#### Supplied material
** Start **

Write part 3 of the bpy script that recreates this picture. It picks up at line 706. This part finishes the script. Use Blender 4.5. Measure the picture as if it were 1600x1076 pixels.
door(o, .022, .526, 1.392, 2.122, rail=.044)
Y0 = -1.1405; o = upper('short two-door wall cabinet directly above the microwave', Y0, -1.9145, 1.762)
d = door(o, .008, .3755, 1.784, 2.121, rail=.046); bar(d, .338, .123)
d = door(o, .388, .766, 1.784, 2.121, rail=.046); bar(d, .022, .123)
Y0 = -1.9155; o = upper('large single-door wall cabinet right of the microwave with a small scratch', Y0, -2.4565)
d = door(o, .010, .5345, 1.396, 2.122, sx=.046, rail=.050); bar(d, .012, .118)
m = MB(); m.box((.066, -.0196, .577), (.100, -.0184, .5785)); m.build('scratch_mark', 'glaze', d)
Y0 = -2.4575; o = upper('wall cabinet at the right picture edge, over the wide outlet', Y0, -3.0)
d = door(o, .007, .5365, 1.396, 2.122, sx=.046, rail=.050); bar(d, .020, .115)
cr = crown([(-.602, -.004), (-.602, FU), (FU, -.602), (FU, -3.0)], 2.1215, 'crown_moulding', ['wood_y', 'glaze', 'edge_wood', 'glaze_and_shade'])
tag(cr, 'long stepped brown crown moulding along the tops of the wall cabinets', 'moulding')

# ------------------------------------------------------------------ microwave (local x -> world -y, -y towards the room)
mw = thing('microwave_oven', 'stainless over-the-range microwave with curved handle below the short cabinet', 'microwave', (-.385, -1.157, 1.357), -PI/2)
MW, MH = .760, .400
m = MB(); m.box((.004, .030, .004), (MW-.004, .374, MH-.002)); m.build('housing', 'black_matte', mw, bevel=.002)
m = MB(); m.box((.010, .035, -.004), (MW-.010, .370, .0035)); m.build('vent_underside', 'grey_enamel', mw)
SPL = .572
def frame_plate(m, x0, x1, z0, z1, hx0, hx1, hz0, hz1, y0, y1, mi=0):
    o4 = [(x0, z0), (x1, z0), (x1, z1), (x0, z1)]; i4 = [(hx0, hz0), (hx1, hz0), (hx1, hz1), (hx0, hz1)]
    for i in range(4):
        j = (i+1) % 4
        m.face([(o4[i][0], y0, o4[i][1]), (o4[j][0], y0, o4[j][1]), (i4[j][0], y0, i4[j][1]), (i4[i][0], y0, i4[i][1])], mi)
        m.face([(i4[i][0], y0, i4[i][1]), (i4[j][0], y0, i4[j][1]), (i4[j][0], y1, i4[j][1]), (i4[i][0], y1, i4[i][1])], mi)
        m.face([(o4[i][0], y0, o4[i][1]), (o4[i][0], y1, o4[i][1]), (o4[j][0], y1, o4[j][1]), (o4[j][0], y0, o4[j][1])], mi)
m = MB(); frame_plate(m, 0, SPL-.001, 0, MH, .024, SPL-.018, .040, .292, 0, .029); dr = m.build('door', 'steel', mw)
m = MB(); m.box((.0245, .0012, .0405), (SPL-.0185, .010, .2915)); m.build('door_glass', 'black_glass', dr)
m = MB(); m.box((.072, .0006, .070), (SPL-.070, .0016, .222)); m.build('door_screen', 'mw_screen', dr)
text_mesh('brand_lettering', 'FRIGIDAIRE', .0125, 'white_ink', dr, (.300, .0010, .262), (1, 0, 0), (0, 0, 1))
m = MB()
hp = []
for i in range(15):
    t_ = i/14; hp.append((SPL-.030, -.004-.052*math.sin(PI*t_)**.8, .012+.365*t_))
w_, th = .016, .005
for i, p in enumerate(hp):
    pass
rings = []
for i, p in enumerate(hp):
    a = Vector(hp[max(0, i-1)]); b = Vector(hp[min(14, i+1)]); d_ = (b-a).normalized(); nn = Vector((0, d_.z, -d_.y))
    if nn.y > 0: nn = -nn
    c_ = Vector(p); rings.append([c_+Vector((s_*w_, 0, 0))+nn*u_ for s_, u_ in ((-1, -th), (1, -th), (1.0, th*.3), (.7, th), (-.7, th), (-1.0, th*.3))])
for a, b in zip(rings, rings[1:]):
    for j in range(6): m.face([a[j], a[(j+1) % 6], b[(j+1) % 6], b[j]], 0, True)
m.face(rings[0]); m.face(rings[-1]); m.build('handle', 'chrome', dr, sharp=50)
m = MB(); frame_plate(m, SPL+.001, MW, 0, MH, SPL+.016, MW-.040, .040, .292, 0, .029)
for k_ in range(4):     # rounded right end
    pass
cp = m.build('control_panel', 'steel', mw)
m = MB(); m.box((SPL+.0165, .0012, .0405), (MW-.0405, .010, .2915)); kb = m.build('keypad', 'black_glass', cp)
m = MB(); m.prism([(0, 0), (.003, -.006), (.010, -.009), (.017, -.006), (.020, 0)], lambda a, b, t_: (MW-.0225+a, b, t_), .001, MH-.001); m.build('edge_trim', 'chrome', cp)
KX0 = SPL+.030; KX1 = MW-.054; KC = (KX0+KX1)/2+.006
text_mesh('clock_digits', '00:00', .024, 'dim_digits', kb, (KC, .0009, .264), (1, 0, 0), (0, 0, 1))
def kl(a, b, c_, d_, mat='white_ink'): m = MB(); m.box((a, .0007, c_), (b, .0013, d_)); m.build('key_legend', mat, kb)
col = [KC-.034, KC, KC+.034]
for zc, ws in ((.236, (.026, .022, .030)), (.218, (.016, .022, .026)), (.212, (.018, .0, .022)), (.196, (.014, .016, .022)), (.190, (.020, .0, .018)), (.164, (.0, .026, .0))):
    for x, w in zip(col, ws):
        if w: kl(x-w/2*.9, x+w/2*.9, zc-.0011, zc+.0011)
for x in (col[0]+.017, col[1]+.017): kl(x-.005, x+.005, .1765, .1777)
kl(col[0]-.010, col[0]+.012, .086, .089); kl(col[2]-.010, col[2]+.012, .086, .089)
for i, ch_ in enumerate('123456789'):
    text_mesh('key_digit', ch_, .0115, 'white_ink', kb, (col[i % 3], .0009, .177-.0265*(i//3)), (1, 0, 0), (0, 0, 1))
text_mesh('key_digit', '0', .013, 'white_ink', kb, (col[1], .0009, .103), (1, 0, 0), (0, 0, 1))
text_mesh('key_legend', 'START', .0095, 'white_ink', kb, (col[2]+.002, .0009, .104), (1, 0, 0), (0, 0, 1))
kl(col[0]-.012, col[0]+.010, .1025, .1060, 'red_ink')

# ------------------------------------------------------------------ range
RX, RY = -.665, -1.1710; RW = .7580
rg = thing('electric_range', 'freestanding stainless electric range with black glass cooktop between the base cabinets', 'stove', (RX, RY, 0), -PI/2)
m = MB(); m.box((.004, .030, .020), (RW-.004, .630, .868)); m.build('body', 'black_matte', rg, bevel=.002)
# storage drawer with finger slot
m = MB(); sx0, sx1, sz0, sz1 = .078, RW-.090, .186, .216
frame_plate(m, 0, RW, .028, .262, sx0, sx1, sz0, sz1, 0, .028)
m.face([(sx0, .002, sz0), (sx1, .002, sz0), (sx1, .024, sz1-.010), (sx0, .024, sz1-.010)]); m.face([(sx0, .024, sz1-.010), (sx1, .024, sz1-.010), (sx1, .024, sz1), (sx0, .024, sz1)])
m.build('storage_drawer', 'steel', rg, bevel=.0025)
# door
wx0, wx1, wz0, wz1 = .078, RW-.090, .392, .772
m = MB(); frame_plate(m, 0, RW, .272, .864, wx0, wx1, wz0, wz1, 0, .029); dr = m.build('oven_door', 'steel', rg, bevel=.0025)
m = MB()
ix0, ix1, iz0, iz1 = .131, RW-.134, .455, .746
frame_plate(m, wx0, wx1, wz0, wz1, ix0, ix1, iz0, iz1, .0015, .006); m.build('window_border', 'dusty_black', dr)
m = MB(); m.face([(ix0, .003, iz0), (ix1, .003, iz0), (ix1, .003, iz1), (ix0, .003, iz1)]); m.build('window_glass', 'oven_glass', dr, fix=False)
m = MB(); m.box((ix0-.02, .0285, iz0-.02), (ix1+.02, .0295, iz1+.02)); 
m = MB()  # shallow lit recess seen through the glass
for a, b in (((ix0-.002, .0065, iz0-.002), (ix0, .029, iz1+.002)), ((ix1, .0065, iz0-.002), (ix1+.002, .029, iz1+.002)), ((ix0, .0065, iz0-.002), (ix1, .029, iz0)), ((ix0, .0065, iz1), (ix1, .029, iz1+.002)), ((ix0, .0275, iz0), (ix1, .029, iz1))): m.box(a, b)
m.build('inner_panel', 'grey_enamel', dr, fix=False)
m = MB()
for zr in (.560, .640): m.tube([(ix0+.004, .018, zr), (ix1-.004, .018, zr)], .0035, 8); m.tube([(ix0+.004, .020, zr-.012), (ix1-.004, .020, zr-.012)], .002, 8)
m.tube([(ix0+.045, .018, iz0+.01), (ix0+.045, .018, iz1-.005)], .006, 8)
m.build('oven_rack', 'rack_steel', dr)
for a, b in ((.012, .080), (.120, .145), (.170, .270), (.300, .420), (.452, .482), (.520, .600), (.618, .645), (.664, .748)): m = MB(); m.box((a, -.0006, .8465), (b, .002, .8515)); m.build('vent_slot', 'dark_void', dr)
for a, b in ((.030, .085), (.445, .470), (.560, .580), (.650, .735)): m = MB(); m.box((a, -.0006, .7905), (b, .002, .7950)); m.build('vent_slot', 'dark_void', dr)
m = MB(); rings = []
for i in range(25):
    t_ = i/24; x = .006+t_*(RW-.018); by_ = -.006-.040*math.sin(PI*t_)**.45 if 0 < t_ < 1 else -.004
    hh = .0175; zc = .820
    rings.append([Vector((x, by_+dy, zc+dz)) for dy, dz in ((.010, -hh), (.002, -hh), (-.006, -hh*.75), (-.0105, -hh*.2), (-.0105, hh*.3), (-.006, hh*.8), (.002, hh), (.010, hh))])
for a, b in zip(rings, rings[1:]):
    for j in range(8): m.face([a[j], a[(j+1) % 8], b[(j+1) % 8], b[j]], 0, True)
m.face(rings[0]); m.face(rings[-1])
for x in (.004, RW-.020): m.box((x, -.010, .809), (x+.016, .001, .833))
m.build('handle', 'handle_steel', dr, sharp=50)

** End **

#### Task to complete
From the data, list each line in which the string "picture" appears.

#### Written response
Write part 3 of the bpy script that recreates this picture. It picks up at line 706. This part finishes the script. Use Blender 4.5. Measure the picture as if it were 1600x1076 pixels.
Y0 = -2.4575; o = upper('wall cabinet at the right picture edge, over the wide outlet', Y0, -3.0)